In the material below, find every line with "that" and pull it out.

---- EXERCISE MATERIALS

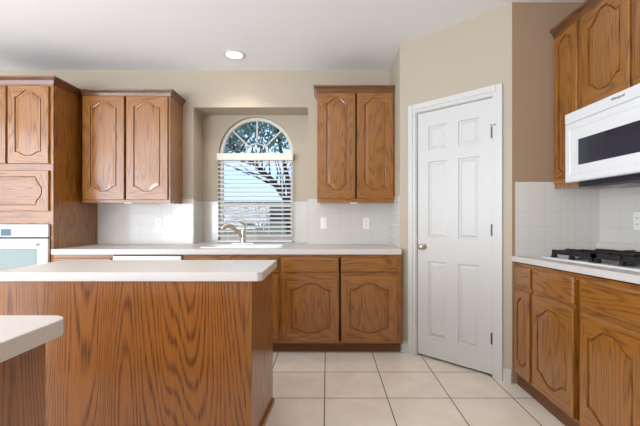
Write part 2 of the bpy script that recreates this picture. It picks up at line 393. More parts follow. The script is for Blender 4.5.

--------
---- EXERCISE MATERIALS

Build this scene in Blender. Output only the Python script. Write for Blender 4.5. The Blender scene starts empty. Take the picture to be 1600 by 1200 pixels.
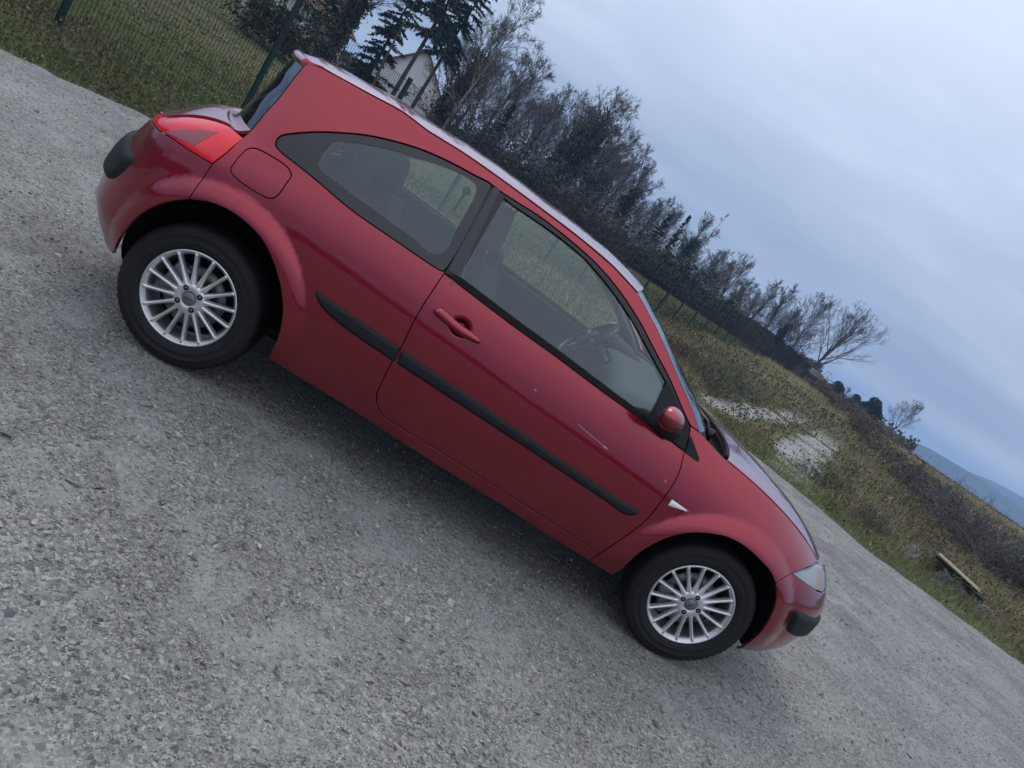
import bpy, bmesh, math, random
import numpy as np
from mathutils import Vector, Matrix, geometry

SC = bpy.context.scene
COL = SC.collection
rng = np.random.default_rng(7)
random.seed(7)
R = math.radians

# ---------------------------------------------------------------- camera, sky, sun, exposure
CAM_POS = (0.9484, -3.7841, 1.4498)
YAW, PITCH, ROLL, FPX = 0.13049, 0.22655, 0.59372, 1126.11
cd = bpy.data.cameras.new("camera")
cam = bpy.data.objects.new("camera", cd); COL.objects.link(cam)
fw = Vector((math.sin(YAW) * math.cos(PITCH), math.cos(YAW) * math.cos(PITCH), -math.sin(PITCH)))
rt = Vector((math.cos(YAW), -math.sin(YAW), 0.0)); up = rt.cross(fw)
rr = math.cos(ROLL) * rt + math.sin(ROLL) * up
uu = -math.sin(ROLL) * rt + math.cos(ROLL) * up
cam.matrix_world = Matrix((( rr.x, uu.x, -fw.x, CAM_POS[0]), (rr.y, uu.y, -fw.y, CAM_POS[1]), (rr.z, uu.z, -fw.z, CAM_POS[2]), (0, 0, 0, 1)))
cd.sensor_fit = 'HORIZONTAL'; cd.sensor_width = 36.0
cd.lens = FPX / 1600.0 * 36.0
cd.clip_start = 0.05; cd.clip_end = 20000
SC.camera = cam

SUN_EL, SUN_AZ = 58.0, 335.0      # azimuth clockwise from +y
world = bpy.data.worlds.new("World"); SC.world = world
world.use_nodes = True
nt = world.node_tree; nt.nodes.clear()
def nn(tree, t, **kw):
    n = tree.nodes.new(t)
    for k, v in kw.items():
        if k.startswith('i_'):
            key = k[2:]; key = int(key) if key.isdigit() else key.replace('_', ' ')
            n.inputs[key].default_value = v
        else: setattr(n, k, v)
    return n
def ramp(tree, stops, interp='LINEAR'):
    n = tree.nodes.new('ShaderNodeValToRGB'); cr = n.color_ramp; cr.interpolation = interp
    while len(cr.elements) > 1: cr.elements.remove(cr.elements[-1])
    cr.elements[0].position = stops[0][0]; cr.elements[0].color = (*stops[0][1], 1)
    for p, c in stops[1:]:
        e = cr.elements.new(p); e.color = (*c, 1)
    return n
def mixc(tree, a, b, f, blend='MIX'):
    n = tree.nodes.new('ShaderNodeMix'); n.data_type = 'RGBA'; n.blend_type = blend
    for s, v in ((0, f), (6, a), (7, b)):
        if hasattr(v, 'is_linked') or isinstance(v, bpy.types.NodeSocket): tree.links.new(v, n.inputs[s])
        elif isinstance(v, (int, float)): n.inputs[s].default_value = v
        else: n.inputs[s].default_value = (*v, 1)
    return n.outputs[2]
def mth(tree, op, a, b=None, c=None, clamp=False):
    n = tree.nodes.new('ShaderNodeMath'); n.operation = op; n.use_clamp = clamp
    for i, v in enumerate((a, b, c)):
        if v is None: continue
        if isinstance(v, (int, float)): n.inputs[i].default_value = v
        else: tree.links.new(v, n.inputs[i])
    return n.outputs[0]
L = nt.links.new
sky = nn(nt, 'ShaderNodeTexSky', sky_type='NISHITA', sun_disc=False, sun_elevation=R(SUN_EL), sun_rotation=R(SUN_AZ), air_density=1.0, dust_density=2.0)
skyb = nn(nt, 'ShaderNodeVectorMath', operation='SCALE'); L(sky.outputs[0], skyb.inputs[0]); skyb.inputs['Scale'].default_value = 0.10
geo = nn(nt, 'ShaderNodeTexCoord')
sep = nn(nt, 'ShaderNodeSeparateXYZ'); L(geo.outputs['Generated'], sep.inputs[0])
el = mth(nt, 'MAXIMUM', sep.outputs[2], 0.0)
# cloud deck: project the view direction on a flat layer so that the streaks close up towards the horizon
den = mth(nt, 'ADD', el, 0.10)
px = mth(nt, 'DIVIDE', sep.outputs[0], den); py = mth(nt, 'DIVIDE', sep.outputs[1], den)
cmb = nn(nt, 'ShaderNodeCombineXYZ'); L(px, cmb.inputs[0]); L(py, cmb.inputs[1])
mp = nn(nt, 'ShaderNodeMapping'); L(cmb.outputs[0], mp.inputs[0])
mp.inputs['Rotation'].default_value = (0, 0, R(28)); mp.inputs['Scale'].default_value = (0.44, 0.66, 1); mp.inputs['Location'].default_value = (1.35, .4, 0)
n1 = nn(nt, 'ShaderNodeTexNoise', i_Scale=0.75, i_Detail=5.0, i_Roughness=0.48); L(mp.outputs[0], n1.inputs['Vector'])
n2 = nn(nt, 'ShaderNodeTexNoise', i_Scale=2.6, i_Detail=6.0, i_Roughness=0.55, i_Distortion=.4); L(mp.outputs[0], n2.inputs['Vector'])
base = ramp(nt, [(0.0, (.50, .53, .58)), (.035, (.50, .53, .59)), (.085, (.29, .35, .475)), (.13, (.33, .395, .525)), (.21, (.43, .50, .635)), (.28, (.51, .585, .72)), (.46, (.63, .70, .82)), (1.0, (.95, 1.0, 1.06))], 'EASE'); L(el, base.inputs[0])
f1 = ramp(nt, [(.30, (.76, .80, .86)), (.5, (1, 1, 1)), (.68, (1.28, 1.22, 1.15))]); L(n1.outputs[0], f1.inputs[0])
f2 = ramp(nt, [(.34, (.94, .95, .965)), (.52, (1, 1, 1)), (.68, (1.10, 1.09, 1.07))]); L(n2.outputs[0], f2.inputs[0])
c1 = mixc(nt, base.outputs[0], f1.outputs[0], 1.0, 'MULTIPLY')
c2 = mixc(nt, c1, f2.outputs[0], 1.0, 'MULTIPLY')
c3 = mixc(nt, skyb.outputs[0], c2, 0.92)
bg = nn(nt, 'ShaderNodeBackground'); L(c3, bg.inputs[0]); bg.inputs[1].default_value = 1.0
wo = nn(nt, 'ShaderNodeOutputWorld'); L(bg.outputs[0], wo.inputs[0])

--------

=== FINAL ANSWER ===
Write part 2 of the bpy script that recreates this picture. It picks up at line 393. More parts follow. The script is for Blender 4.5.
# cloud deck: project the view direction on a flat layer so that the streaks close up towards the horizon